The constitution is a key source of the problems we face, and thus must be modified. It was modified in 1992 in a way that was both limited and has not been enforced. Additions to Article Four recognize the plurality of the Mexican nation, but this plurality is not reflected in the State, which should be structured in order to reflect this fact. This problem is compounded by the fact that Indigenous rights are located under Article Four, which guarantees individual freedoms, rather than within the constitution's principal articles (articles 39, 40, and 41, which have to do with sovereignty and the forms of government, and articles 115 to 122, which establish the basis for our federal structure). The location of our rights under Article Four signifies the government's refusal to recognize our collective rights as distinct peoples, recognizing only our individual rights. This is a fundamental and significant difference, as it is not the same thing at all to recognize that Mexico is a multiethnic nation as it is to recognize that Mexico is a multinational state. This is why the central project is to divest the constitution of its mestizo-cratic cast.

III. Building a new federalism on the basis of a new understanding of territory

The ideal of federalism -for which thousands of citizens, Indigenous and non-Indigenous, have struggled- has not been realized in our country. From the very beginnings of the Republic, the Mexican people agreed to constitute a federation; however, in practice our government has been centralist, subject to an overly powerful presidency and to the domination of the State by one party, leading in effect to a dictatorship. In order to fulfill the precepts of federalism, it is necessary to redefine the notion that through federation we shall unify our diversity. Although this is a valid concept, it does not acknowledge nor include the continued presence of distinctive peoples within a federation.

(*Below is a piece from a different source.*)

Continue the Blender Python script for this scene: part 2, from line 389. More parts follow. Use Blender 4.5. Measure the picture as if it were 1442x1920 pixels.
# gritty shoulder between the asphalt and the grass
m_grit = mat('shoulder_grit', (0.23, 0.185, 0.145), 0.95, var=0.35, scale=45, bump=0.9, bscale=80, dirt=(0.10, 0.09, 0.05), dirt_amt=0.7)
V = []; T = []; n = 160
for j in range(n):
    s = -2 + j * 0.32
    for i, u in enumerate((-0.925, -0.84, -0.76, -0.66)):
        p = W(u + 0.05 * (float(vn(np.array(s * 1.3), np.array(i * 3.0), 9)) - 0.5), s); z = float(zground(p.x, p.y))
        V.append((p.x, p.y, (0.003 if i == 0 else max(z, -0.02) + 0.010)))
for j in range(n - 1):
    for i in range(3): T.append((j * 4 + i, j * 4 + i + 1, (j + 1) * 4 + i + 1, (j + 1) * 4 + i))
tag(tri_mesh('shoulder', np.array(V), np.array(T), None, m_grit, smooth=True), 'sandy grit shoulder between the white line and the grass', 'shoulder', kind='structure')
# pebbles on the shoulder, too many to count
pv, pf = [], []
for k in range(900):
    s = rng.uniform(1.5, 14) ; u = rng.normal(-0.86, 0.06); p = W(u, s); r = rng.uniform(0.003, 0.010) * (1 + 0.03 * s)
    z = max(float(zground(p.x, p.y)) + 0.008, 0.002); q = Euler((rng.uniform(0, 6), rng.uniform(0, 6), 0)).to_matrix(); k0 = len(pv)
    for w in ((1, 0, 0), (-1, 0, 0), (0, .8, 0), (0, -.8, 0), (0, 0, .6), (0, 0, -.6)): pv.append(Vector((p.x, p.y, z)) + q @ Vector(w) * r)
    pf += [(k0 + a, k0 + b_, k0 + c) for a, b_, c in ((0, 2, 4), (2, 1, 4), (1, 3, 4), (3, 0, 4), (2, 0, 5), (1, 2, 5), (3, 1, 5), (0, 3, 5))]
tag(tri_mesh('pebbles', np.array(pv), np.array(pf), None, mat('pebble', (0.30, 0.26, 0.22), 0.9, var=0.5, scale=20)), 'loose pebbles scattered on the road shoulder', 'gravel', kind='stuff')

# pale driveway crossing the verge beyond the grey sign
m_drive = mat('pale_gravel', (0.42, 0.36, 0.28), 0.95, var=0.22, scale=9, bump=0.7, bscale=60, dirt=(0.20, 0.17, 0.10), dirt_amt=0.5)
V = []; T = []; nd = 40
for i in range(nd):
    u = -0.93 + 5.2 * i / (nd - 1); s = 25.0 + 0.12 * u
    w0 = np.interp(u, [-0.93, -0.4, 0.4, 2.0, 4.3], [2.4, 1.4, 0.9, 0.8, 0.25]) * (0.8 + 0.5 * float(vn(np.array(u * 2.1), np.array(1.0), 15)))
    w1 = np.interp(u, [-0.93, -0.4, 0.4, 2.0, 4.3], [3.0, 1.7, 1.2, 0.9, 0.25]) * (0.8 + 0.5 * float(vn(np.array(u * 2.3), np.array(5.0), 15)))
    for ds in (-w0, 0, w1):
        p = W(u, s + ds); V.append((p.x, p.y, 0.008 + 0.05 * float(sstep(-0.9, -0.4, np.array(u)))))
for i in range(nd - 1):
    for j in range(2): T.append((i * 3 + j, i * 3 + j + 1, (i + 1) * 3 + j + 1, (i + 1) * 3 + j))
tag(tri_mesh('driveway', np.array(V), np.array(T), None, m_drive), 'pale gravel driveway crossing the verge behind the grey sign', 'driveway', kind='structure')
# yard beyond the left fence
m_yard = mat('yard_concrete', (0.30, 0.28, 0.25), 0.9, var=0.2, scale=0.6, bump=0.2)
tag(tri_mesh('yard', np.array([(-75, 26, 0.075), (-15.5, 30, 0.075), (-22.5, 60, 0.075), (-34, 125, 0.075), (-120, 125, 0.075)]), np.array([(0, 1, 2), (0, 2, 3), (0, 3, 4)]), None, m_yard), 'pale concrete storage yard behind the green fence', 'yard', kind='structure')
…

Thus indigenous peoples are left out of the federal structure of our country. Some of the worst consequences of this exclusion are found in the territorial re-organizations which decisively and negatively impacted the social organization of the original peoples of this land. From that moment to the present, Indigenous territories have been continuously divided. The federalist policies did not take into account the preexisting territories nor acknowledge them as a basis for a re-organization. Instead, they were deeply genocidal, placing Indigenous regions under the tutelage of the Indigenista arm of the government. Today the few remaining Indigenous territories face new threats. The land redistribution that took place throughout the country based on an ejido concept of occupancy, instead of on a communitarian basis, has greatly affected the territorial rights of Indigenous peoples. In many cases, the ejido continues to function in a destructive and assimilationist manner in Indigenous territories. The new reforms to Article 27 constitute a final blow towards the dismemberment of Indigenous territories.

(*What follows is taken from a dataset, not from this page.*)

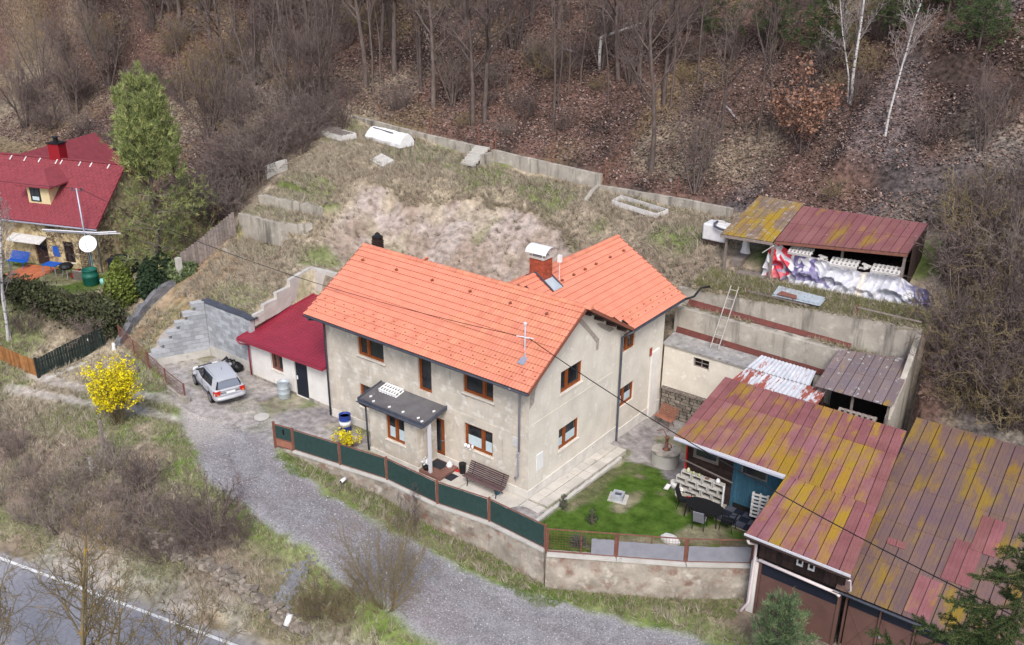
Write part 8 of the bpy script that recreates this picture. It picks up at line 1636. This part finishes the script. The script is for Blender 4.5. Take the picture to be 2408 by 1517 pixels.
# ---- fallen leaves, dry grass and lawn
def scatter(n, x0, x1, y0, y1, keep, rg):
    x = rg.uniform(x0, x1, n); y = rg.uniform(y0, y1, n); m = keep(x, y); return x[m], y[m]
rg = np.random.default_rng(21)
wallx = lambda x, y: ~((x > -34.8) & (x < -.8) & (y < 22.45))
x, y = scatter(230000, -72, 18, 11, 37, lambda x, y: wallx(x, y) & ((y > 22.4) | (x < -31.5 - .3*(y-8)*(y<22)) | ((x > 12.5) & (y > 13))) & ~inpoly(x, y, NEIGH) & ~((x > 0) & (x < 11.5) & (y < 21)), rg); n = len(x)
z = gzs(x, y); a = rg.random(n)*6.283; s = (.032+.045*rg.random(n)); tl = .35*rg.standard_normal((n,2))
A_ = np.stack([np.cos(a)*s, np.sin(a)*s, tl[:,0]*s], 1); B_ = np.stack([-np.sin(a)*s*.6, np.cos(a)*s*.6, tl[:,1]*s], 1); V, F = quads(np.stack([x,y,z+.04],1), A_, B_)
pal = np.array([(.24,.155,.132),(.15,.10,.088),(.34,.25,.215),(.19,.125,.095),(.085,.066,.064),(.27,.235,.215)]); cl = pal[rg.choice(6, n, p=(.26,.26,.12,.16,.14,.06))]*(.75+.5*rg.random(n))[:, None]
o = nobj('fallen_leaves', npmesh('fallen_leaves', V, F, MT['leaf'], np.repeat(cl, 4, 0))); o['kind'] = 'stuff'
def grass(name, x, y, per, L, w, lo, hi, rg, lean=.55, dirv=None):
    n = len(x); z = gzs(x, y); c = np.repeat(np.stack([x,y,z-.02],1), per, 0) + .05*rg.standard_normal((n*per,3))*np.array((1,1,0)); base = np.repeat(lean*rg.standard_normal((n,3))*np.array((1,1,0)), per, 0)
    if dirv is not None: base = base + np.array(dirv)
    d = unit(base + .35*rg.standard_normal((n*per,3)) + np.array((0,0,1.0))); d[:,2] = np.abs(d[:,2]); V, F = tri_blades(c, d, L*(.55+.7*rg.random(n*per)), w, rg)
    t = np.clip(np.repeat(rg.random(n), per)*.65+.35*rg.random(n*per), 0, 1)[:, None]; o = nobj(name, npmesh(name, V, F, MT['leaf'], np.repeat(np.array(lo)+(np.array(hi)-np.array(lo))*t, 3, 0))); o['kind'] = 'stuff'; return o
def gmask(x, y): return (vnoise(x, y, 2.4, 43) > .60)
def in_cut(x, y):
    tp_ = np.interp(x, [-24,-20,-17,-12,-9,-5,0], [14.3,15.0,17.6,18.0,17.0,15.8,13.5]); return (x > -22.8 - .35*(y-9.5)) & (x < .2) & (y < tp_) & (y > 5)
bld = lambda x, y: inpoly(x, y, [(-20.2,.6),(-20.2,5.7),(-12.6,5.7),(-12.6,12),(0.2,12.2),(.2,-.2),(-13,-.2)])
gar = lambda x, y: (x > -27.6-.30*np.clip(y-4,0,20)) & (x < 11.9) & (y < 21.8) & (y > 1.0) & ~bld(x, y) & ~(inpoly(x, y, YARD)) & ~inpoly(x, y, APRON) & ~((x > -.3) & (y < 14.6))
x, y = scatter(60000, -34, 12, 1, 22, lambda x, y: gar(x, y) & (~in_cut(x, y) | (rng.random(len(x)) < .10)) & ~((x > .8) & (x < 11.5) & (y > 17)), rg)
grass('dry_grass', x, y, 5, .34, .024, (.23,.19,.14), (.62,.54,.42), rg, .5, (0.1,-.5,0))
m = (vnoise(x, y, 2.4, 43) > .70) | ((y > 18.3) & (vnoise(x, y, 2.0, 47) > .5)) | inpoly(x, y, TA) | inpoly(x, y, TB) | inpoly(x, y, TC); grass('green_grass', x[m][::2], y[m][::2], 4, .2, .02, (.09,.14,.03), (.24,.31,.09), rg, .4)
bank = lambda x, y: (y < .2) & ((y+14.9)-(x+19.1)*.2326 > .9) & ~inpoly(x, y, YARD) & ~inpoly(x, y, APRON) & ~inpoly(x, y, NEIGH) & (near_line(x, y, DRIVE) > DW(x)+.1) & (np.minimum(near_line(x, y, TRACK1), near_line(x, y, TRACK2)) > .35)
x, y = scatter(52000, -42, 12, -16, 1, bank, rg); grass('dry_verge_grass', x, y, 4, .30, .022, (.18,.145,.10), (.54,.48,.36), rg, .6)
m = (vnoise(x, y, 2.1, 51) > .56) | (near_line(x, y, DRIVE) < DW(x) + 1.1 + .8*rg.random(len(x))) | ((x > -26) & (x < -14) & (y > -10) & (y < -4.3) & (vnoise(x, y, 1.5, 52) > .4)); grass('green_verge_grass', x[m], y[m], 3, .2, .02, (.08,.14,.025), (.27,.34,.09), rg, .45)
ck = lambda x, y: np.interp(x, [-24,-20,-17,-12,-9,-5,0], [14.1,14.8,17.3,17.7,16.8,15.4,13.2]) + .9 * (vnoise(x, y, 1.7, 14) - .5) + .5 * (vnoise(x, y, .6, 15) - .5) - y
x, y = scatter(13000, -23, 0, 12, 19, lambda x, y: (ck(x, y) > -.45) & (ck(x, y) < .10), rg); grass('overhanging_grass', x, y, 5, .42, .026, (.20,.16,.11), (.55,.48,.36), rg, .35, (0,-.7,0))
x, y = scatter(5200, -31, 12, 1, 22, lambda x, y: gar(x, y) & (~in_cut(x, y) | (rng.random(len(x)) < .18)) & ~((x > .8) & (y > 17)), rg); grass('dry_tussocks', x, y, 13, .48, .034, (.13,.10,.07), (.60,.53,.42), rg, .3, (0,-.35,0))
x, y = scatter(6500, -42, 9, -16, 0, lambda x, y: bank(x, y) & (vnoise(x, y, 2.6, 96) > .42), rg); grass('verge_tussocks', x, y, 13, .44, .030, (.14,.11,.07), (.60,.54,.42), rg, .4)
x, y = scatter(3000, .0, 12, 13.2, 14.9, lambda x, y: (np.abs(y-14.5) < .16) | ((np.abs(y-13.95) < .12) & (vnoise(x, y, .8, 97) > .5)), rg); zt_ = np.interp(x, [0,4,8.4,12], [5.84,6.1,6.44,6.68]); zt_ = np.where(y < 14.25, 5.0, zt_)
n = len(x); c = np.repeat(np.stack([x,y,zt_],1), 5, 0) + .04*rg.standard_normal((n*5,3))*np.array((1,1,0)); d = unit(.6*rg.standard_normal((n*5,3)) + np.array((0,-.5,.5))); V, F = tri_blades(c, d, .3*(.5+.7*rg.random(n*5)), .022, rg); t = rg.random(n*5)[:, None]; o = nobj('wall_top_grass', npmesh('wall_top_grass', V, F, MT['leaf'], np.repeat(np.array((.14,.12,.07))+np.array((.36,.33,.24))*t, 3, 0))); o['kind'] = 'stuff'
# green fringe along the foot of the wall
x, y = scatter(60000, -12, 10, -5.2, 1.5, lambda x, y: (near_line(x, y, [(-12.2,-4.4),(-8.6,-3.75),(-6,-3.35),(-.2,-3.0),(3.1,-3.2),(5.6,-1.75),(10,1.2)]) < .28 + .45*(vnoise(x, y, 1.4, 95) > .5)) & ~inpoly(x, y, YARD), rg); grass('verge_grass_at_wall', x[::2], y[::2], 4, .18, .02, (.06,.12,.02), (.24,.31,.08), rg, .5)
x, y = scatter(26000, 1, 10, -3, 7, lambda x, y: inpoly(x + .35*(vnoise(x,y,.7,63)-.5), y + .35*(vnoise(x,y,.6,64)-.5), LAWN) & (vnoise(x, y, .8, 62) < .66 + .2*rg.random(len(x))), rg); grass('lawn_grass', x, y, 4, .085, .011, (.035,.085,.01), (.15,.24,.04), rg, .6)
x, y = scatter(9000, -40, -28, -7, 9, lambda x, y: inpoly(x, y, NEIGH), rg); grass('neighbour_lawn_grass', x, y, 3, .10, .016, (.08,.12,.025), (.22,.26,.09), rg, .6)
x, y = scatter(15000, 0, 12, 14.6, 17, lambda x, y: (y < 16.6) & (x > .2), rg); grass('terrace_grass', x, y, 4, .26, .02, (.13,.15,.05), (.38,.36,.18), rg, .5, (0,-.35,0))
# weeds in the paving joints and loose stones on the drive
x, y = scatter(4000, -.1, 1.7, -2.6, 7, lambda x, y: (np.abs(((y-.02) % .62)-.6) < .05) | (np.abs(x-.58) < .05) | (np.abs(x-1.2) < .12), rg); grass('weeds', x, y, 3, .09, .014, (.06,.10,.02), (.22,.22,.09), rg, .6)
x, y = scatter(26000, -26, 16, -9, 0, lambda x, y: (near_line(x, y, DRIVE) < DW(x)) & ~inpoly(x, y, YARD), rg); n = len(x); z = gzs(x, y); a = rg.random(n)*6.28; s = .012+.028*rg.random(n)**3
C = np.stack([x,y,z+.008],1); A_ = np.stack([np.cos(a)*s, np.sin(a)*s, .3*s*rg.standard_normal(n)], 1); B_ = np.stack([-np.sin(a)*s, np.cos(a)*s, .3*s*rg.standard_normal(n)], 1); h = np.zeros((n,3)); h[:,2] = s*.8
V = np.stack([C-A_, C+B_, C+A_, C-B_, C+h], 1).reshape(-1,3); F = (np.arange(n)[:,None,None]*5 + np.array([(0,4,1),(1,4,2),(2,4,3),(3,4,0)])[:, ::-1][None]).reshape(-1,3); cl = (np.array((.40,.385,.405))*(.55+.85*rg.random(n))[:,None]); o = nobj('loose_gravel', npmesh('loose_gravel', V, F, MT['leaf'], np.repeat(cl, 5, 0))); o['kind'] = 'stuff'

for o_ in bpy.data.objects:                # thin rods of the rod bushes stay one part
    if o_.parent and o_.parent.name.startswith('willow_bush') and o_.name.startswith('trunk'): o_['kind'] = 'stuff'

IV. Democracy for Indigenous peoples: only within the context of a democratic nation

Justice will prevail for indigenous peoples only if there is democracy in the rest of the country. And democracy can exist only if governments are created that are respectful of diversity and able to share power, not only with different political parties but also with different ethnic groups. As Indigenous peoples we have often been denied the vote and been prevented both from choosing our own legitimate representatives as well as from exercising our right to represent others. As Indigenous peoples, we add our voices to the national clamor for democracy, yet we add that no democracy will be a true democracy if it does not resolve the anti-democratic relationship between Indigenous people and the power of the state, as exemplified in our ability to participate and be represented in the structures of government.

V. Towards a new covenant between Mexicans

The road towards democracy must necessarily take us through a process of democratizing the relationships between Indians and non-Indians. It is urgent that as Mexicans we reach a new national accord, a new social covenant that is based on a new ethic of tolerance and respect towards diversity and plurality that will allow us to live together in peace. But this pact cannot rest only upon individual efforts or moral values; we believe that it must be affirmed by our Constitution. The State must address this covenant by creating the foundation for a democratic relationship between the State itself and the Mexican people; between the state and the Indigenous peoples; between the Indigenous and non-Indigenous peoples; between the federation and the elements thereof; between the capital and the provinces; between the provinces and the Indigenous regions, etc.

VI. A transitional government: towards a multinational state

It is not possible in this day and age to defend an ethnocratic nation-state. As we seek to give power to the people, we are led to question the legitimacy of the mestizo population being the sole holders of that power. The need for a transitional government means that we need to create a new national model that is no longer an ethnocratic nation-state, but instead a multi-national state. The creation of a truly multi-national state implies the acknowledgment of the free self-determination of Indigenous peoples, and the embodiment of those rights through the creation of autonomous regions.

Six Proposals

Included within the six proposals are:

1)the constitutional recognition of Indigenous autonomy through the formation of Autonomous Pluriethnic Regions;

2) an addition to Article 42, and

3) to Article 43 of a section guaranteeing the existence of the Autonomous Indigenous Regions;

4) reforms to Article 115 to acknowledge the Autonomous Indigenous Regions (referred to as Pluriethnic Regions) as fundamental elements of the political and administrative structure of the country;

5) modifications to Article 73 and

6) modifications to Articles 52, 53, 54, 55, and 56, which refer to political participation, in order to redraw electoral districts in Indigenous regions. In this way, a sixth district will be drawn to provide for election of Indigenous congressmen and guarantee the presence of six Indigenous senators.